We’re a little less excited about Lumines Live! Whereas the other two games stand out even with the sound off, the synesthesia element is the only thing that really makes this title unique. Lumines Live! is a falling-block game in the vein of Tetris. Square blocks of four pieces each fall from the ceiling. The pieces are different colors, and your goal is to group four like-colored pieces in the shape of a square (or six in a rectangle). A line moves from left to right repeatedly, and when it passes through a solid square, the pieces in the square disappear.

To be fair, no other falling-block game we’re aware of uses this exact setup, the music is great, the artwork that moves behind the game screen is amazing (if distracting), and the pace is fast.
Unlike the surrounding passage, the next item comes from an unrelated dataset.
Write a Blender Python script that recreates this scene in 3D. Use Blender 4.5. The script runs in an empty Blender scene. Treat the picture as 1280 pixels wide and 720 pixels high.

Also, originality aside, the basic gameplay can be addictive, and there are a lot of fun game modes. For example, you can make designated shapes instead of squares, face off against the computer, or complete assigned missions (such as creating a column with no blocks within a time limit). There are also local and online multiplayer modes, leaderboards, and achievements. The Qubed version of this game includes not only the $10 XBLA game but several extra content packs that, for downloaders, cost extra.

Hardcore puzzle fans will find (and on XBLA have already found) a lot to keep them entertained. It’s just not quite as groundbreaking for the puzzle genre as Rez HD is for the rail-shooter genre and E4 is for… well, whatever genre that game belongs to.

What about the folks who’ve already downloaded the games from this compilation? There is an extra here, but it’s not worth the full $20 on its own. That extra is a video interview with Mizuguchi, but you have to read subtitles, and music from the games (which is surprisingly annoying out of context) plays the whole time. By and large, people should buy Qubed because they missed these three games on XBLA, not because there’s something here they couldn’t find elsewhere.

For $20, Qubed provides three games worth $10 apiece, two of them classics and the third a solid title with add-on content packs included. To boot, it won’t take up space on your hard drive and doesn’t require a high-speed Internet connection to download. It is, in short, a winner.

RATING OUT OF 5 RATING DESCRIPTION 4.4 Graphics
Each of these games looks great in its own way. Rez HD has fascinating wireframe environments, Lumines Live! has great artwork, and Every Extend Extra Extreme competes with the best HD two-dimensional shooters. 4.8 Control
No complaints here; everything is simple and tight. 5.0 Music / Sound FX / Voice Acting
These games all stem from the brilliant idea of turning sound effects into melodies that enhance the music. 4.7 Play Value
None of these games is perfect, but all of them will draw you in, and for $20 most gamers would be insane to pass this up – provided they didn’t already acquire these titles through XBLA. 4.7 Overall Rating – Must Buy
Not an average. See Rating legend above for a final score breakdown.

Game Features:

  • Rez HD: Created by Tetsuya Mizuguchi, Rez HD is the action shooter where your actions create the music. Target your enemies and hack the system all while making your own game music.
  • Lumines Live!: One of the best puzzle games ever released. Enjoy the multiple game modes and insane puzzling action, surrounded by new graphic skins and rich, vibrant music.
  • E4: This is a unique inverted shoot-’em-up experience where you must perfectly time your self-destruction and set up chain reactions by exploding enemies to extend the game life. Outrageous visuals mix with cool music to create a wild gaming adventure.